Last week, in a decision by the South African Constitutional Court, it was specifically recognized that corporal punishment could tear families apart. The decision, which has made corporal punishment illegal in South Africa, states that there are less restrictive means to achieve discipline. The decision equates corporal punishment to assault. Naturally, this decision was not welcomed with open arms by the country’s society.

There has been no similar case before the Botswana Courts, as at present. This is significant because it directly speaks to the socialisation of young people. Children often bear the brunt of the failures of their parents and the society they live in. Often, corporal punishment has imbedded itself into generations of brokenness, clothing itself in the name of discipline, guidance, direction and love.

What it really does, though, is that it hardens many against the gentleness that we should engage with, as fellow humans. This often grows in and with us, resulting in us becoming adults who do not know how to set boundaries without harming others; or as adults who do not know how to accept boundaries without wanting to shame those who have erected them.

It also results in adulthood failures to exercise respect when there are disagreements, or when our fury is sparked. One may go further to hypothesise that this is perhaps one of the many reasons why gendered violence and intimate partner violence prevail in our society – that we are unable to, without invading another’s physical or emotional space, communicate.

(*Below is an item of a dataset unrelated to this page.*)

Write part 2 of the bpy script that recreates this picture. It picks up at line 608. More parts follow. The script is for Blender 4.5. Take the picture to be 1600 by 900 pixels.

I wonder how many people would still be alive, and how many would be unbroken, if parents took the time to adequately communicate with their children, instead of physically harming them. Of course, it is difficult for many adults to accept this reality, because it would mean accepting the difficult truth, either that they were, themselves, abusive, or were abused.

However, this should not hold us back from trying to raise a generation that is free from violence. Violence is learnt. It is not an inborn or inherent human quality. It is therefore up to us, to erase it, for better future adults.